Not only did he make a long, and predictable, statement about “broken Britain”: he launched, with the most cursory of courtesies, violent attacks on Sir Mel Stride and Dame Priti Patel, as well as needlessly betraying confidences shared in shadow cabinet meetings.
Mr Jenrick said that too many of his Conservative colleagues were “in denial” or “dishonest”. In return, his constituency chair in Newark said that the party workers there, who did so much to help Mr Jenrick hang on to his seat at the general election, felt “betrayed”.
It was, in every sense, a dismal afternoon, and was only enlivened (if that’s the right word) by Mr Farage setting a deadline of 7 May – the date local elections are scheduled to start – for further Tory defections, and promising that a Labour convert would be revealed next week.
In politics, it is often worth asking “Who’s using who?” In this case, it seems that Mr Jenrick has somehow managed to convince Mr Farage that he is the “real thing” and has been on a Damascene “journey”. As evidence, Mr Farage adduced Mr Jenrick’s popularity in surveys of Conservative Party members, and his status as the bookies’ favourite to be Tory leader.

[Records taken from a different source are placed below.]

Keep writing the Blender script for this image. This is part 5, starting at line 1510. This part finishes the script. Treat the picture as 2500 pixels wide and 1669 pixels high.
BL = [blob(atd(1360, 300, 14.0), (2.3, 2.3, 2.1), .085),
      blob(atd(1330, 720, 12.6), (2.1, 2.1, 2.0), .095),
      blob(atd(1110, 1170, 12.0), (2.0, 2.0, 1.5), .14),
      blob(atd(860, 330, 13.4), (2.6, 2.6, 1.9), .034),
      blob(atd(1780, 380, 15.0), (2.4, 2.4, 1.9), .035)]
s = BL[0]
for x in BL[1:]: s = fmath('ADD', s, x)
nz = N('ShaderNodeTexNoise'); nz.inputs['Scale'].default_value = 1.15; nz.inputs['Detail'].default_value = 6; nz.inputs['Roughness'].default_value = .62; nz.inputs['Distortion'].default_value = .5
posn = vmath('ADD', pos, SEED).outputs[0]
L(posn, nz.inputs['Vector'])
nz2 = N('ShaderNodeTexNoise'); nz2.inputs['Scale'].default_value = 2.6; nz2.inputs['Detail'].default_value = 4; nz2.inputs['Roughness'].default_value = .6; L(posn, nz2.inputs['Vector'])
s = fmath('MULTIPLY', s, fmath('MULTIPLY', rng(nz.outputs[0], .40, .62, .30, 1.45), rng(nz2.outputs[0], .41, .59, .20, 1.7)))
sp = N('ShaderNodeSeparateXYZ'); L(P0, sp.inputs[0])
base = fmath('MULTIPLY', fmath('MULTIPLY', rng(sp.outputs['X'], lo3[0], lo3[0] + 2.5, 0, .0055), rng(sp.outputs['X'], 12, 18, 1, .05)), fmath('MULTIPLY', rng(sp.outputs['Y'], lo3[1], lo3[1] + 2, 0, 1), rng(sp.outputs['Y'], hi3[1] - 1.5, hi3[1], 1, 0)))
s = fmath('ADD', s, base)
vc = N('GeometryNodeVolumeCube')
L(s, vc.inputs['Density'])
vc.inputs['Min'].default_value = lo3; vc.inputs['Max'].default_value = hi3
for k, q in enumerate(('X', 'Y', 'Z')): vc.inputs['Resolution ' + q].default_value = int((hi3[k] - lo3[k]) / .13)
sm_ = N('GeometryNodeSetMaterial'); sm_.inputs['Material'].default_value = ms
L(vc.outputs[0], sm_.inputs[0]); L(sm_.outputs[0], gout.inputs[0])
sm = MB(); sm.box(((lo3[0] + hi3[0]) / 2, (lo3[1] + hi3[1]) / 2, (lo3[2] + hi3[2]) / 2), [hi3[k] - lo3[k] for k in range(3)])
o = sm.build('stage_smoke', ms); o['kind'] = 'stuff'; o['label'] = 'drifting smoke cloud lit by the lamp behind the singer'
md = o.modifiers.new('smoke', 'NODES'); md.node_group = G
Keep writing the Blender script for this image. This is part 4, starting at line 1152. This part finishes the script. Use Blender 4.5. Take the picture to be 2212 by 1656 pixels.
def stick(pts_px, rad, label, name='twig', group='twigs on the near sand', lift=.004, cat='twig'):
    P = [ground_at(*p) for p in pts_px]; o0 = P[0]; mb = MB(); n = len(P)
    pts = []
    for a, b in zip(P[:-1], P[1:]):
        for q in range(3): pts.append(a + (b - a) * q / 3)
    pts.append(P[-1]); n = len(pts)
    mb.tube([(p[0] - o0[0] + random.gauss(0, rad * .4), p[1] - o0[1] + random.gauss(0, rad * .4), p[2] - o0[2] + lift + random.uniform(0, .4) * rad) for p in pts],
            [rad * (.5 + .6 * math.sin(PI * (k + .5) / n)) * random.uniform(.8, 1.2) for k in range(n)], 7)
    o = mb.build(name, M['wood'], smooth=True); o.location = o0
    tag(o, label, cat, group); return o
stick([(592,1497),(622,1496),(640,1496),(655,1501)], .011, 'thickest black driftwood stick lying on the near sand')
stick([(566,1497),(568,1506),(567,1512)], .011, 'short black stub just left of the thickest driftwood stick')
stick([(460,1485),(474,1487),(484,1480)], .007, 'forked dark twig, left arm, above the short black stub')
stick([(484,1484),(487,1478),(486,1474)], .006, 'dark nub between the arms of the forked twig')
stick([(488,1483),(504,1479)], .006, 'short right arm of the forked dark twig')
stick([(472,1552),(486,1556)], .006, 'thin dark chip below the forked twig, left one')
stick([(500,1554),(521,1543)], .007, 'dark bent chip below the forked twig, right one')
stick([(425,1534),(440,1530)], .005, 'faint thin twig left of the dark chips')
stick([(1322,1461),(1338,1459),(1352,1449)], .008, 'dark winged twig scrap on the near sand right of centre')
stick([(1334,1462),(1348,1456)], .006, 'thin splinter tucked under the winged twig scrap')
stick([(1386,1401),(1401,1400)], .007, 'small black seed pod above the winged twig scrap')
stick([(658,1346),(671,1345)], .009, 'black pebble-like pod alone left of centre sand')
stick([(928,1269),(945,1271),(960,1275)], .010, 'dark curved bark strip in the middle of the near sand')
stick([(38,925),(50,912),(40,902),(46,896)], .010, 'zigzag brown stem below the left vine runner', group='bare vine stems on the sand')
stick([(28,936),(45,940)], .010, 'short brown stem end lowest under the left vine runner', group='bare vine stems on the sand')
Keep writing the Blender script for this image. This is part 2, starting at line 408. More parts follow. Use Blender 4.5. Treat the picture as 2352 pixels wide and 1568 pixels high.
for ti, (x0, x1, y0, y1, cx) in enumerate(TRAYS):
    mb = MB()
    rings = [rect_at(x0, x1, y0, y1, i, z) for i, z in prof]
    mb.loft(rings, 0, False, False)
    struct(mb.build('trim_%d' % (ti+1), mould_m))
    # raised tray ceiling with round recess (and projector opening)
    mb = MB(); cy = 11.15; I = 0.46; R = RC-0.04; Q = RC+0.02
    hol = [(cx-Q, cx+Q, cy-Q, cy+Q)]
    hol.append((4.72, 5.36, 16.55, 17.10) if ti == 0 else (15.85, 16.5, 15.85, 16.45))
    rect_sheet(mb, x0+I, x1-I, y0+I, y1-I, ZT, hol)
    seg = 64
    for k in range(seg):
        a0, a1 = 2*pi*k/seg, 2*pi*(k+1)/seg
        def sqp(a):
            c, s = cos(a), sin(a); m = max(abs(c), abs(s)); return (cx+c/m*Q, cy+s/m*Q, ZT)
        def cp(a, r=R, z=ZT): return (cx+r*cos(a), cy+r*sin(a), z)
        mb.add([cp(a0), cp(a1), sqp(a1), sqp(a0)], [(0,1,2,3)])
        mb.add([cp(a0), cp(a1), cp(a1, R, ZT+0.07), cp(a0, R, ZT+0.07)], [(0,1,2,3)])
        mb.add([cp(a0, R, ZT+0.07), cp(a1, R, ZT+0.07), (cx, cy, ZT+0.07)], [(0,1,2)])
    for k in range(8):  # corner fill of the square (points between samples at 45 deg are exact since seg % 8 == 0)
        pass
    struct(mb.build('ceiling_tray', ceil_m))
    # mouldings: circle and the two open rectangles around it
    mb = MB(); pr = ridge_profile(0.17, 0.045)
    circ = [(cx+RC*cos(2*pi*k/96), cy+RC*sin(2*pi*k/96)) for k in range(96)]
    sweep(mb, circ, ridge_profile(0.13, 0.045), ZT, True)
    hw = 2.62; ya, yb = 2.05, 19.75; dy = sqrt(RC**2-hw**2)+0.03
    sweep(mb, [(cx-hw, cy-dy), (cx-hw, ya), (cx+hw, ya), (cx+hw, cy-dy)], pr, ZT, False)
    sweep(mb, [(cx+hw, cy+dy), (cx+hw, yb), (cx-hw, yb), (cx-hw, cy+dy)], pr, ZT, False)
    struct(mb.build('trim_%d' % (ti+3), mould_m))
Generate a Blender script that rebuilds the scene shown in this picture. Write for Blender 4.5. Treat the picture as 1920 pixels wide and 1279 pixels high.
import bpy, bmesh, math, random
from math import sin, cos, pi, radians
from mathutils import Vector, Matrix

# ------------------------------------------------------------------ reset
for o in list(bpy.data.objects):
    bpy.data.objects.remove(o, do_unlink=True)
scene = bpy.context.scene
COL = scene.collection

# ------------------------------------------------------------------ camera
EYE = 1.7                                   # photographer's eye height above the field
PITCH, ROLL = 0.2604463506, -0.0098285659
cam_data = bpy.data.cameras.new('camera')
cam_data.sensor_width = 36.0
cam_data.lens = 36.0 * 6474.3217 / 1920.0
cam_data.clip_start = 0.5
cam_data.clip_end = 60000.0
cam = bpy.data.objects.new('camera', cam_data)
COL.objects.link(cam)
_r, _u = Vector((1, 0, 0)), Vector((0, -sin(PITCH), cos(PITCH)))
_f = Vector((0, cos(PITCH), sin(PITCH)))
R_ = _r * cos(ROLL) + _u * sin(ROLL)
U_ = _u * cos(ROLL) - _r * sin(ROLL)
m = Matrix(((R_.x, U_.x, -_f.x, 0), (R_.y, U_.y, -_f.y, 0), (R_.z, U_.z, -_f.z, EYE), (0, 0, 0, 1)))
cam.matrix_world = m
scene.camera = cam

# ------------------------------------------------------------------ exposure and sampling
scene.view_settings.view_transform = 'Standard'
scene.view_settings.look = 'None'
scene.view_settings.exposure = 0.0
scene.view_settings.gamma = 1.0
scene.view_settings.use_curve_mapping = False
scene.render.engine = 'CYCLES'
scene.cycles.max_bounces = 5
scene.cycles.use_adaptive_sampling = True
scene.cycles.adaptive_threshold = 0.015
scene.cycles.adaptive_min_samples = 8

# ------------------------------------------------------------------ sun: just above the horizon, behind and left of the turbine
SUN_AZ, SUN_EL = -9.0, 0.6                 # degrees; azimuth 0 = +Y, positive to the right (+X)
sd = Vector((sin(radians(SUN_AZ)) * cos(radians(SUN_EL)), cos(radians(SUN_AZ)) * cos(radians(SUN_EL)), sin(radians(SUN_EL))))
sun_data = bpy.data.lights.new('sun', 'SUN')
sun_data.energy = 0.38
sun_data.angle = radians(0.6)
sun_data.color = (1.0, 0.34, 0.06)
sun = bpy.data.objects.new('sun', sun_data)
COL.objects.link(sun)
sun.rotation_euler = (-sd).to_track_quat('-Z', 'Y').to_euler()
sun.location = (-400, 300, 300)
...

The suggestion, repeated by Mr Jenrick himself, was that this new recruit to the Reform movement was making an enormous personal sacrifice, as well as experiencing a truly rare ideological epiphany. The truth is somewhat different.
Favourite or not, Mr Jenrick’s star has been falling – and Ms Badenoch’s rising – for some months. As the Tory leader has grown in confidence in both parliament and the country, she has inflicted some notable defeats on the government, and she has now begun to tease Sir Keir Starmer about his own precarious leadership. She pointed out to him at Prime Minister’s Questions that, unlike him, she’s “alright” – garnishing her assertion with the broad grin of a politician actually enjoying themselves.
Mr Jenrick’s chances of becoming leader have grown slimmer to the point where the possibility is now hardly entertained. All the TikToks and the party conference stunts seem only to have diminished his electoral appeal. As for his claim to be an ideological soulmate of Mr Farage, that, too, is far from compelling.
Mr Farage agreed with Mr Jenrick that the former minister gave a lot up when he resigned from Rishi Sunak’s government in December 2023 over the failure to “stop the boats” – a “point of principle”. Again, Mr Farage may be kidding himself. The timing of Mr Jenrick’s resignation in 2023 is illuminating: it came at a point of no return for the Tories, and – as was widely noted at the time – was a tactical move by Mr Jenrick to clean his hands before a leadership bid that would inevitably follow the crushing election defeat that duly arrived on 4 July 2024.
It was, however, a little too late, too cynical, and too obvious. Mr Jenrick was, in fact, a loyal centrist “Cameroon”, and supported Remain in the 2016 EU referendum. Until about a year ago, Mr Farage considered the man he has called “Robert Generic” a “fraud”. Mr Jenrick’s hard-right credentials are fairly recently acquired, and give rise to questions about what he’s really up to. The series of high-profile publicity stunts and barely concealed plotting since Ms Badenoch beat him to the top job has been an unedifying sight.
As by far the biggest Tory fish to have leapt over the rapids to Reform UK, Mr Jenrick is already facing speculation about his unquenchable leadership aspirations – this time in his new party.
Mr Jenrick, now in a weaker bargaining position than he would have wished, has little alternative but to swear unswerving loyalty to Mr Farage as the next prime minister and “last chance” for Britain, and to serve in whatever role he is allocated. But it is hard to imagine Mr Jenrick sublimating his own ambitions in favour of Mr Farage for very long. Conflict, followed by a Farage-Jenrick split over strategy and roles, remains all too predictable.
On balance, it is Ms Badenoch who ended the day in better shape than when this extraordinary saga began. She has further strengthened her position by visiting steely, swift retribution on Mr Jenrick, eliminating her main rival in the process.
Events have conspired to humiliate and diminish Mr Jenrick, even if he secretly still harbours the wish to “unite the right” under his leadership at some point in the future. Mr Jenrick and Mr Farage have just contracted something of a loveless, unequal and forced marriage, and the divorce is surely only a matter of time. Meanwhile, to the quiet delight of Sir Keir, the British right remains truly, madly and deeply divided.